The increasing influence of drug cartels in Mexico made 2025 a very violent year, according to a recent investigation by a civil society organization that documented thousands of cases involving crimes of extreme violence across the country.
According to Causa en Común, a nonprofit focused on security, police strengthening, and victim support, violence in Mexico remained at critical levels in 2025, with 4,783 crimes involving extreme violence recorded. Among the most frequent were murders involving torture, massacres, violent acts against authorities, and the discovery of human remains in clandestine graves.
Causa en Común's recent investigation found that crimes of extreme violence recorded between January and December 2025 resulted in a total of 6,707 victims, representing a daily average of 13 atrocities and 18 victims across the country.
In its 2025 report, Causa en Común placed murders involving torture at the top of the list of atrocities reported in media sources last year, with 1,255 cases documented in Mexico. As noted by the investigation, obtained by Animal Político, killings of women under extreme cruelty ranked second with 608 cases recorded, followed by mutilation cases totaling 456 incidents.
Massacres, defined by the organization as the killing of three or more people in a single incident, totaled 386, equivalent to an average of one massacre per day.

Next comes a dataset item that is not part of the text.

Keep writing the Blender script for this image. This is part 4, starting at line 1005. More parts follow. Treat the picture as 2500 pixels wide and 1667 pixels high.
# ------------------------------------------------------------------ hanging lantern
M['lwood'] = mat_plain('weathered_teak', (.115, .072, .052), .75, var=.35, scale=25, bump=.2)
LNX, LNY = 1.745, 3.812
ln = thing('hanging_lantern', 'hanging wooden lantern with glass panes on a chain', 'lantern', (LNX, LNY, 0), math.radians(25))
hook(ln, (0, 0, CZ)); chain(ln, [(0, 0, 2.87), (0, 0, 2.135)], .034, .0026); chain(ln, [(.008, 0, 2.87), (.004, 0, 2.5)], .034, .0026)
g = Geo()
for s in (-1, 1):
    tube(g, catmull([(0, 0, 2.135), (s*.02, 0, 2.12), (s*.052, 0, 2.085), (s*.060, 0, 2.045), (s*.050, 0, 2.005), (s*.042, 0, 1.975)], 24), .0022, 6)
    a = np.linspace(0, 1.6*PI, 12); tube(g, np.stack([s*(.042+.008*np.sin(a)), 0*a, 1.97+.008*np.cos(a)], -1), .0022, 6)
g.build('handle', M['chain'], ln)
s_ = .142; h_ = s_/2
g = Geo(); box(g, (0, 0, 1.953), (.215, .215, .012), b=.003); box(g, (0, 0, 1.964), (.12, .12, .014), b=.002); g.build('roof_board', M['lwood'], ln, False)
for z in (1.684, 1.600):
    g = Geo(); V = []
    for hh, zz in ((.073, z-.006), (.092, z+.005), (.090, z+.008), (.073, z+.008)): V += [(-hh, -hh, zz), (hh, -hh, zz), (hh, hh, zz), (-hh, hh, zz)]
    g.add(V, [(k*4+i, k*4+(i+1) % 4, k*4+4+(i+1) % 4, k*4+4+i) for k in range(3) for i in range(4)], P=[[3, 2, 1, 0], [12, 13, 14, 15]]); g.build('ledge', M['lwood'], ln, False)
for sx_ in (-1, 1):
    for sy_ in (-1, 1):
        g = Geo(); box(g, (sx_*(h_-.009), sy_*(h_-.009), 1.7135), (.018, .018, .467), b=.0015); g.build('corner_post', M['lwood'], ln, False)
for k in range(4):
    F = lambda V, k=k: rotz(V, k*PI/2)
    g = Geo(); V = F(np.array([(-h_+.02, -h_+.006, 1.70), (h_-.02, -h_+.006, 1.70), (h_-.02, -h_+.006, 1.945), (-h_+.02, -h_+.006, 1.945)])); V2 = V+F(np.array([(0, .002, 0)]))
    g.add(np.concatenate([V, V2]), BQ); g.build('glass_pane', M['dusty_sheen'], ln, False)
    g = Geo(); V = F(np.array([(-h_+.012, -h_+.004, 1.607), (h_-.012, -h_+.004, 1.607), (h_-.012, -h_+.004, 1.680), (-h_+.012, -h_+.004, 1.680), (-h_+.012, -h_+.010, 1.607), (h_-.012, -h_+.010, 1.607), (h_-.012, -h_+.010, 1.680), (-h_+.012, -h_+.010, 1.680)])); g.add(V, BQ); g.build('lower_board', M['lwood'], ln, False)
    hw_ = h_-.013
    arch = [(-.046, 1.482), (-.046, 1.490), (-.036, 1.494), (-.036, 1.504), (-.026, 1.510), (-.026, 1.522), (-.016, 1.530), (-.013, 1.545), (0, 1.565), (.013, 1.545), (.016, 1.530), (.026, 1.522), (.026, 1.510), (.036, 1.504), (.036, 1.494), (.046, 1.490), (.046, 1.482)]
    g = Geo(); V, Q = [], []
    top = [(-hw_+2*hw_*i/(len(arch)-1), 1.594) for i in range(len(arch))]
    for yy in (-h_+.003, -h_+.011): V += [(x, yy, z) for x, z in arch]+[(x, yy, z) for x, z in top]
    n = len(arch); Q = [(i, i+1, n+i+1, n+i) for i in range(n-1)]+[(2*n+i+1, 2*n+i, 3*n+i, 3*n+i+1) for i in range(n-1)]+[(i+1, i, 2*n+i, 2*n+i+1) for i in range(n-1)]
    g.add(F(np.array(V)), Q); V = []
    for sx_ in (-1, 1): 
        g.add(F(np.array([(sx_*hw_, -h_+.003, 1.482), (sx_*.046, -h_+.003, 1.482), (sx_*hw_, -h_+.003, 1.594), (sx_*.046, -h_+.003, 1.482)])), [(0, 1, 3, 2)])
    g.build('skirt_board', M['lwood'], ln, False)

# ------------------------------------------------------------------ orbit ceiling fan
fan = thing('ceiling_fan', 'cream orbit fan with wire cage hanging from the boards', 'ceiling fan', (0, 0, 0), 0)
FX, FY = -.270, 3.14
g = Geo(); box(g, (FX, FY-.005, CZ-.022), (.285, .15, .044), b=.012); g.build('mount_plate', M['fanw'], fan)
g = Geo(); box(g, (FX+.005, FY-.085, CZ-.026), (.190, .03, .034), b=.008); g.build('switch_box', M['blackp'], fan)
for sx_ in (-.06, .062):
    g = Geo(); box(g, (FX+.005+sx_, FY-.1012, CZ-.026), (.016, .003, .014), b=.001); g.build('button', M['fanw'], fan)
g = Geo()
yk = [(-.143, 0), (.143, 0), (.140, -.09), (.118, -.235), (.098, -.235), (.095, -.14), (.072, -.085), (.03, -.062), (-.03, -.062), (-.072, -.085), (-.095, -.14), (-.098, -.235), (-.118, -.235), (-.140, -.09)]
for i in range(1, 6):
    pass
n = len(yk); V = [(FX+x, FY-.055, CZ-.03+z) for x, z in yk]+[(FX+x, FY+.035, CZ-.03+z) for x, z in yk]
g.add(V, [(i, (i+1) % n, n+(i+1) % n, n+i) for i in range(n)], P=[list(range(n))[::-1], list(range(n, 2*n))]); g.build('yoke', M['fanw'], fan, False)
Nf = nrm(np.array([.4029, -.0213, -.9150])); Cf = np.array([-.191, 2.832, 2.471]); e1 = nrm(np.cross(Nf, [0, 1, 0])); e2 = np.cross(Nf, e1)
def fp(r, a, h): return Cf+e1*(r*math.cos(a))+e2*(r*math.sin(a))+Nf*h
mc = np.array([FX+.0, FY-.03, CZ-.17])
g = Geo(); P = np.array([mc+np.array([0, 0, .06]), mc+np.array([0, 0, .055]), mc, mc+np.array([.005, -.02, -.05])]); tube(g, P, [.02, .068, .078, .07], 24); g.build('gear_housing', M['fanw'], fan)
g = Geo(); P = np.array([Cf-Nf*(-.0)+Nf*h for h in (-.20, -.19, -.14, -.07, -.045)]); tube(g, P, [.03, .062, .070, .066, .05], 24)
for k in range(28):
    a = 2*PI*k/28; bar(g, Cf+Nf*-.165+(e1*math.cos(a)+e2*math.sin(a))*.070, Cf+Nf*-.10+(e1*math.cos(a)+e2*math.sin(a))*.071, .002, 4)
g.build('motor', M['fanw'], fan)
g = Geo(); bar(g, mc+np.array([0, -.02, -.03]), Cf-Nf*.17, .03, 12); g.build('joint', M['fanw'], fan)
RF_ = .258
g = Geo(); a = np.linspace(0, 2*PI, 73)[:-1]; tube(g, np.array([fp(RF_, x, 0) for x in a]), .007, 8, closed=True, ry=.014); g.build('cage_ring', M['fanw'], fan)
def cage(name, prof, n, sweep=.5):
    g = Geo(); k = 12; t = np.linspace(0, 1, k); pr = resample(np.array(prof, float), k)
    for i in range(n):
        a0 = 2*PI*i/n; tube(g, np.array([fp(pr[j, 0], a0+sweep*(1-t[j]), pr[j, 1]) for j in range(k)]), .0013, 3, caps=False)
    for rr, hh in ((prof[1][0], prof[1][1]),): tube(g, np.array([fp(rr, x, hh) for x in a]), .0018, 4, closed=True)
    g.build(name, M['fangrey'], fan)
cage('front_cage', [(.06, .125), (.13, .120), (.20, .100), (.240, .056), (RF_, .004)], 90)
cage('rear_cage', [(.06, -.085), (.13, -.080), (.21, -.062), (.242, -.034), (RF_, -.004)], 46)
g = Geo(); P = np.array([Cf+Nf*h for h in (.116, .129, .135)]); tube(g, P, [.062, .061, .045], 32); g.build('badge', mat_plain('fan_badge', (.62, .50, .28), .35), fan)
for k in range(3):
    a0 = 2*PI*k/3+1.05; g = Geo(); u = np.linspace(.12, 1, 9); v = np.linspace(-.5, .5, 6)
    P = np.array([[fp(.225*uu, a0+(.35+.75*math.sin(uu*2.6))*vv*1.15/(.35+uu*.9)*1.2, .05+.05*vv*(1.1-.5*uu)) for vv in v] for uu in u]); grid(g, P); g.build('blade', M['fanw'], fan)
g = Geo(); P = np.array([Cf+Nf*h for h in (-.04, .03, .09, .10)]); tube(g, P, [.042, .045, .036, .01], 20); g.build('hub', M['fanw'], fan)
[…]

Among the top five crimes committed in 2025 was the discovery of human remains in clandestine graves, a crime that accounted for 301 findings with an estimated more than 400 illegal burial sites, averaging 25 cases per month.

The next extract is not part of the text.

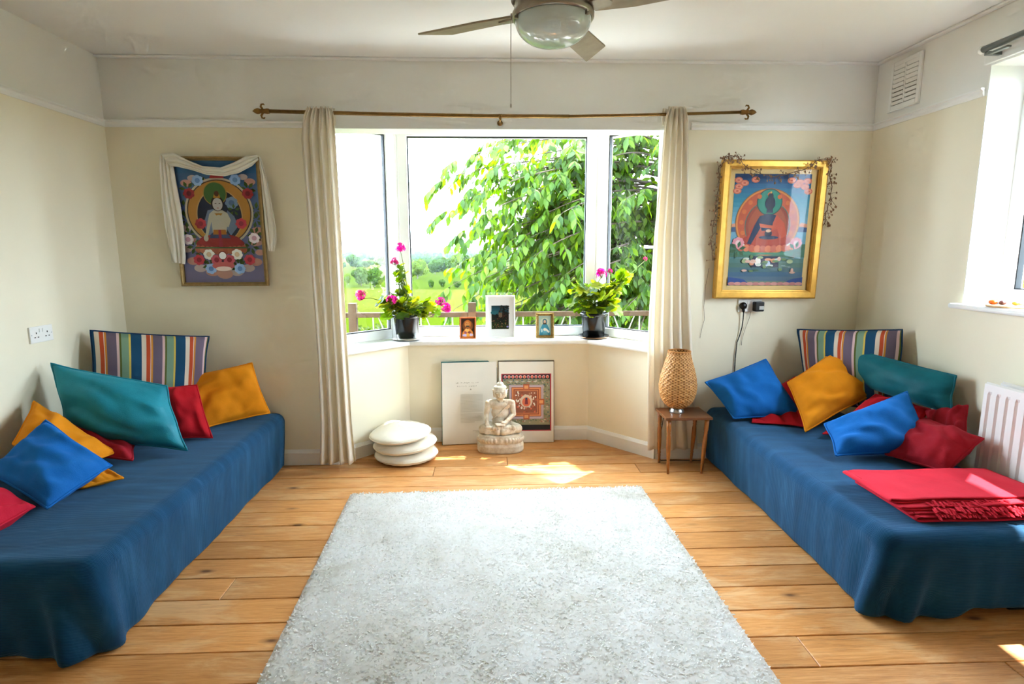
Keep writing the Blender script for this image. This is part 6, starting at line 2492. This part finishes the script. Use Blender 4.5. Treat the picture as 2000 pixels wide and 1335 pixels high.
TRX, TRY = 2.335, -1.005
ZT = WZ0 + .019
tr_ = MB().lathe([(.078, 0), (.085, .004), (.085, .009), (.080, .011), (.0, .010)], (TRX, TRY, ZT + .0003), 32)
M_TRAY = simple('pale_wood_tray', lin('c8a274'), .5, var=.15, vscale=30)
tag(tr_.build('wooden_tray', M_TRAY, org=(TRX, TRY, ZT), smooth=False), 'round pale wooden tray of stones on the side window sill', 'tray')
for i, (dx_, dy_, r_, c_, lab) in enumerate(((-.050, .030, .015, 'e0661c', 'polished bright orange stone at the left of the tray'), (-.026, .008, .013, '6a3a34', 'dark brown stone beside the orange one in the tray'), (.004, .032, .012, 'e6e2dc', 'clear white stone at the back of the tray'),
                                             (.010, -.020, .012, 'e89a34', 'amber stone in the middle of the tray'), (.034, -.040, .011, 'd8b4d8', 'pale lilac stone at the front of the tray'), (.046, -.005, .012, 'b8dcc0', 'pale green stone at the right of the tray'), (-.02, .045, .010, '6c9ac0', 'small blue stone behind the dark brown one'))):
    mb = MB()
    k = len(mb.v)
    mb.ball((0, 0, 0), r_, 12, 8, sc=(1.25, 1, .75))
    mb.v = [(TRX + dx_ + x * (1 + .15 * noise.noise((x * 60, y * 60, i))), TRY + dy_ + y, ZT + .0112 + r_ * .72 + z) for x, y, z in mb.v]
    tag(mb.build('polished_stone', simple('stone_' + lab.split()[1], lin(c_), .15, var=.1, vscale=60, spec=.6), smooth=True), lab, 'stone', 'polished stones on the tray')

# ================================================================== thin summer haze over the plain
hz = MB().box((-3600, 110, -16), (3400, 4400, 90))
hm_ = bpy.data.materials.new('summer_haze')
hm_.use_nodes = True
_t = hm_.node_tree
_t.nodes.clear()
_o = _t.nodes.new('ShaderNodeOutputMaterial')
_v = _t.nodes.new('ShaderNodeVolumeScatter')
_v.inputs['Color'].default_value = (.70, .85, 1.0, 1)
_v.inputs['Density'].default_value = 4e-5
_t.links.new(_v.outputs[0], _o.inputs['Volume'])
ho = hz.build('haze', hm_, org=(0, 2000, -16))
tag(ho, 'pale blue haze over the distant plain', 'haze', kind='stuff')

Although the numbers presented by Causa en Común cover the entire Mexican territory, the report showed that most crimes occurred in five states, characterized as strongholds of drug trafficking cartels.
The state of Sinaloa, which since September 2024 has been immersed in turf wars involving two factions of the Sinaloa cartel, topped the list with 641 cases, followed by Guanajuato (477), Guerrero (384), Chihuahua (367), and Michoacán (321).
The report was based on extreme violence crimes documented in media coverage, but Causa en Común warned that these figures represent only a sample of the crisis in Mexico, as an undetermined number of atrocities have gone unreported or undocumented by the press.
The organization emphasized that, despite drug cartels gaining more power and influence across Mexico, most crimes were not committed by alleged cartel members, highlighting how extreme violence has spread into the general population.
"In all cases, it is criminal violence, yes, but also gender-based violence, domestic violence, community violence, and social violence," it said.
Based on its findings, Causa en Común made a call for authorities and organizations alike to "shed light on the darkest aspects of our society — those we prefer not to see, those governments try to downplay, but which we must never ignore."
The organization also called for sociological and psychological approaches to better understand local realities and to "generate proposals for the prevention of and response to violence," Animal Político reported.